東日本大震災で、私達は衝撃的な現実に直面した。ただ同時に、目が覚めた様な感覚を持った人も多いのではないか。
日本には地震の危機が常にあり、避ける事は出来ない。災害だけでなく、政治・経済・外交などあらゆる面において再構築が必要だという機運が高まった感がある。
それは大変な課題だが、真剣に取り組むほど、むしろ心の問題は軽くなるだろう。言い換えるなら、心の問題を軽くするコツは、より大きな対象について考える事なのである。

読売新聞で書いている本の紹介も兼ねた人生相談コーナーで、「日本人の誇り」(藤原正彦著)を紹介し、この様なアドバイスをした。
(同書を読むと)「自分一人の幸不幸で悩んでいる場合じゃない。日本を何とかしなきゃ」という大きな気持ちになって、かえって楽になります。
大きな問題に憤りを感じたり、希望を感じたりすると、自分の問題の拡大を抑えられる。日本の歴史を学ぶ事で、日本人の精神を自分の中に取り入れるのも大事です。
心は揺れ動き、傷つきやすいけれど、精神は安定しています。

元々、日本人は強い精神力を持っていた。それを取り戻せばいいだけだ。一昔前の人間が普通に実践していた事を、復活させればいい。それだけで、日本人は元通り強くなれると、私は考える。

齋藤孝(明治大学教授)

かつての日本人の精神力。それは頭デッカチになりがちな人間という生き物の弱さを知り、なるべくそうはならない様に「身体をしっかりと使う、身体的な習慣や躾というものを大切にする生き方」から生まれていたのだろうと思います。

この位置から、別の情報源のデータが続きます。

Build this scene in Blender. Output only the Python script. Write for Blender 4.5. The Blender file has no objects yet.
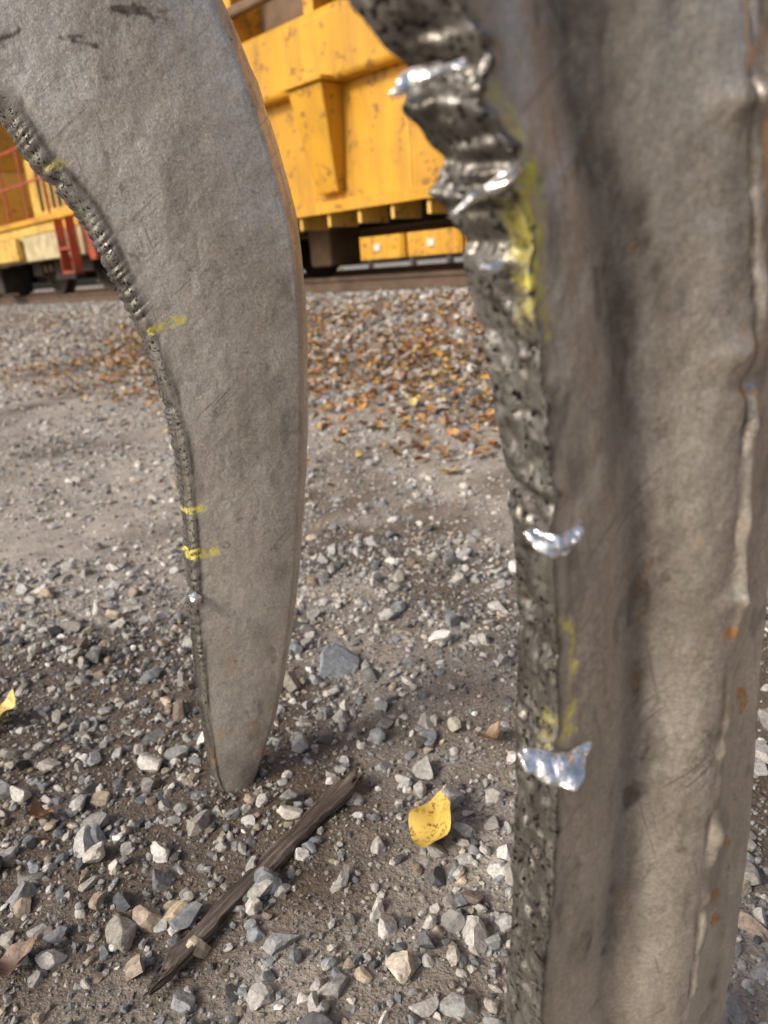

齋藤孝さんが書かれている様に、「一昔前の人が実践していた事を復活させる」という事こそ、今、日本人がしなければならない事ではないかなと感じています。僕自身は、この8月から畑を間借りして「野菜作り」をさせて貰うのですが、これを「かつての日本人に近付くための作法」としていきたいなと考えているので、物凄く楽しみにしています。

自然と共に生きていた、昔の人間の在り方を思い出す。

これこそが、真の健康法であり、真の哲学であり、宗教でもあり、心を健全に保ち強く生きるためのコツなんだろうなと思います。